My friend Robin works in a jewellery store. He works alongside Henry and Candice.


Build an effective reward program

Each of them earns a basic salary and participates in the monthly commission program. Every time they sell a piece of jewellery they earn a % of the sale price in commission. There is a monthly store target and an individual target - 50% and 50% for each. Collectively they can reach the store target but Robin occasionally misses his individual target because Henry and Candice log more sales.


It's a lot of money for him each month, but they look after themselves first.


As the month progresses, Robin gets more and more anxious about achieving his target, but he doesn't work on Sundays and can miss out on a strong sales day. Eventually, despite being a good salesman with strong product knowledge, he leaves.

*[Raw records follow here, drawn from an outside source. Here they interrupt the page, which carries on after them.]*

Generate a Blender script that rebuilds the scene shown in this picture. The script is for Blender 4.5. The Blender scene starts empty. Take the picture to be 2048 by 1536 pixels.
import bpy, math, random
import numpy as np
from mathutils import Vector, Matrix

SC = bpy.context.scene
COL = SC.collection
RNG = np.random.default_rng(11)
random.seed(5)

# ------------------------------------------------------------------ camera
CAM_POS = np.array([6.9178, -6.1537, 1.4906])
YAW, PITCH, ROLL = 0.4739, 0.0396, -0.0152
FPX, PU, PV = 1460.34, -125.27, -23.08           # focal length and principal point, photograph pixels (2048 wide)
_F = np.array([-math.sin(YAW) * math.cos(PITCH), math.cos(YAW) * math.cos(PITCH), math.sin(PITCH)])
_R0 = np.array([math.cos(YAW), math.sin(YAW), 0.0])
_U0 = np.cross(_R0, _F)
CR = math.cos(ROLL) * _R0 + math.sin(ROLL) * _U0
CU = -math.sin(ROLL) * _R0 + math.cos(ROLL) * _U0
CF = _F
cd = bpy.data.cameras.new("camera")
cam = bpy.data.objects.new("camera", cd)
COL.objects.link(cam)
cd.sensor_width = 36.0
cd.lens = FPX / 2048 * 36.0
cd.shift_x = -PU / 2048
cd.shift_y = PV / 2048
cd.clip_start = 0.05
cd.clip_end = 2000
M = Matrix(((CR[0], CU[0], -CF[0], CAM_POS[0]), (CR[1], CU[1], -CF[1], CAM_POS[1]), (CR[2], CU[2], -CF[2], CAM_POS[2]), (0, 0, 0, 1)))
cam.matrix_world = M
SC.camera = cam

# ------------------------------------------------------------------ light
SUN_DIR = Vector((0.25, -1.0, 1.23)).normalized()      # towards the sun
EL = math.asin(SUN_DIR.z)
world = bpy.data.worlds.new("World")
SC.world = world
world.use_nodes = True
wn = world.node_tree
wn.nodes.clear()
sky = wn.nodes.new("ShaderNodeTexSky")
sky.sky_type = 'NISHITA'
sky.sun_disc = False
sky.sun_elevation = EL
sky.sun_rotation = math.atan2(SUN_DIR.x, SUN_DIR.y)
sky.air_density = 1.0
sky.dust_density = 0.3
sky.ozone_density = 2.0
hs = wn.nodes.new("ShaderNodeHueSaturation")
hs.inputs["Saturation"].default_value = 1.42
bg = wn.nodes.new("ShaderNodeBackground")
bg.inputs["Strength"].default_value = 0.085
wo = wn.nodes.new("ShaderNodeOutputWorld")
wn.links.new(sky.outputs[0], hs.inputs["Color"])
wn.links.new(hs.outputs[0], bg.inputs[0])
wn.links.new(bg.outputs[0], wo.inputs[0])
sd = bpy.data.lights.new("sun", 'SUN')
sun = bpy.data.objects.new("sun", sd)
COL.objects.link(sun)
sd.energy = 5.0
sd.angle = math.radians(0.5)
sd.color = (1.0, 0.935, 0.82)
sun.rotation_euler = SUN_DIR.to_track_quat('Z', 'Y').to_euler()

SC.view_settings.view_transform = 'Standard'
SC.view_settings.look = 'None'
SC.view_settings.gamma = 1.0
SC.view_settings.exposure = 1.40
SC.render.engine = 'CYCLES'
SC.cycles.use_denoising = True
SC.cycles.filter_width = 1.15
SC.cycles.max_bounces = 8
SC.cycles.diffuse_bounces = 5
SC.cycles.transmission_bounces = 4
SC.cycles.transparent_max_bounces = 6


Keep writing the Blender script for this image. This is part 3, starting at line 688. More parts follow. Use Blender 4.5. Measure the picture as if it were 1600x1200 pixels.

The commission program is driving the wrong behaviour - the three salespeople are competing with each other because they must reach their own targets. They jealously hold on to prospective customers, they don't share them. They don't work as a team.


They just lost someone who took time and money to recruit, onboard and train.


When you're designing a bonus or commission program the very first thing to consider is what behaviour you want to drive with it:


  • Do want to encourage individual performance or team work?

  • Are you wanting front-end, level-load or back-end performance each month?

  • Are you interested in one-time or repeat customers?

  • Are you concerned about the speed of delivery? Or consistency? Or quality?

  • Are you happy to log a commission when a sale is made, or when the cash is collected? Or when the product or service is delivered?


If you want team performance, then have a team target, where everyone shares either equally or pro-rata to some criteria. If you want cash, then reward on that.


Robin has joined another jewellery store, where the monthly commission is divided up into the number of days worked by all the staff. Those who work 10 days a month get half the commission than someone who works 20 days. And they all work to a store target, which encourages team work. The business owner doesn't want to stop there, so the commission increases by 25% once the monthly store target is reached. He wants to encourage over-achievement.


Bonuses and commission payments can be an important motivator but when you're designing yours, make sure it reflects the behaviour you want.